A concrete slab can serve a number of purposes in a house. Poured as a floating slab on gravel, it can support the house without the need for frost walls or a full foundation. Poured in conjunction with frost walls, it can provide added heat retention and rigidity. In either application, water tubes can be integrated with the concrete slab for radiant heating.


A concrete slab should be poured on top of material with low water content, in order to avoid the risk of heaving. If the ground you're working on is water-retentive clay, it needs to be excavated either down to bedrock or below the frost line, and replaced with crushed stone or gravel. Build a sturdy form made of reinforced 2x10s that are held in place with stakes driven into the ground. These are what will give the slab its shape, so they need to be placed accurately. If you are building an insulated slab, lay rigid foam sheets on the gravel and tape them together with siding tape. This will prevent the heat of the slab from escaping into the ground.


Concrete has extremely high compressive strength, but relatively low shear strength. This means that it needs to be reinforced with steel rebar, which helps to prevent cracking.

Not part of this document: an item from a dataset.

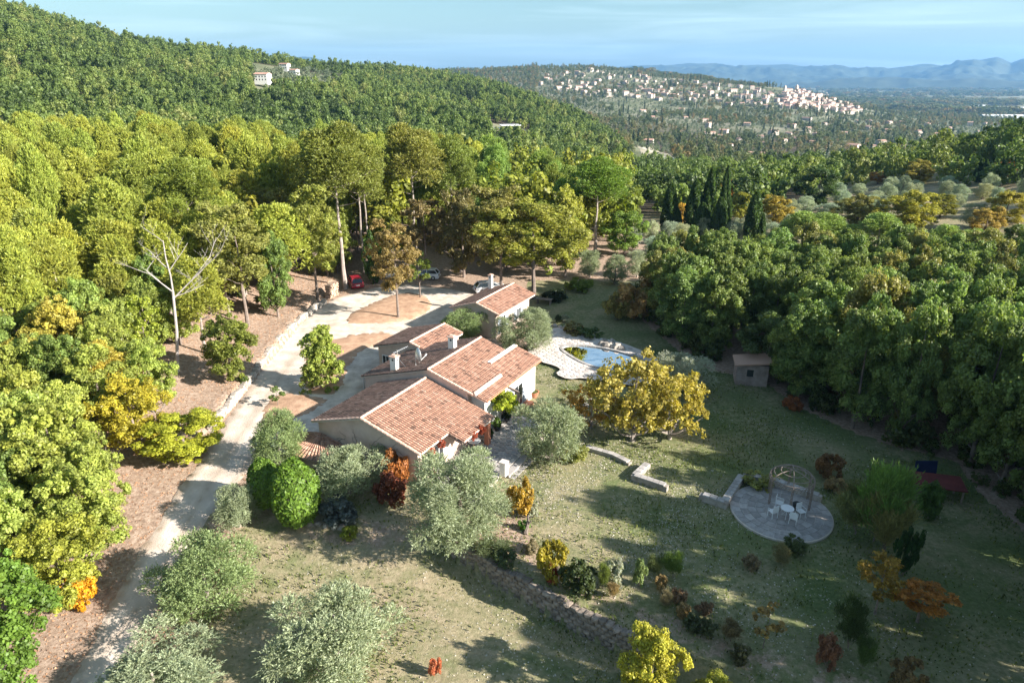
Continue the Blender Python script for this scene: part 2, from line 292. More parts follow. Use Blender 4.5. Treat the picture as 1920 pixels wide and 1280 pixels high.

Lay the rebar pieces 12 inches apart in both directions, creating a grid of 12-inch squares. Prop the rebar up using bricks or commercially bought plastic rebar holders, so that it is suspended roughly in the middle of the slab. If your slab is 6 inches thick, the rebar should be 3 inches off the ground. Wire the pieces of rebar together at each point where they cross, creating a rigid grid that will bind your concrete together.


After the concrete is poured into the form, it will dry and harden over a period of hours. During this time, it is important to repeatedly work the surface of the concrete to make it as smooth as possible. Much of the moisture in the concrete will rise to the top, where it can be shunted off with a long board. Use a board that is long enough that you can rest it on the forms on both sides of the slab. You will then be able to move it back and forth in a sawing motion across the slab, simultaneously smoothing the surface and removing excess water. For professional results, once the concrete is hard enough to walk on, go over it with a power trowel, which functions like a large horizontal fan and gives the concrete a flat and shiny finish.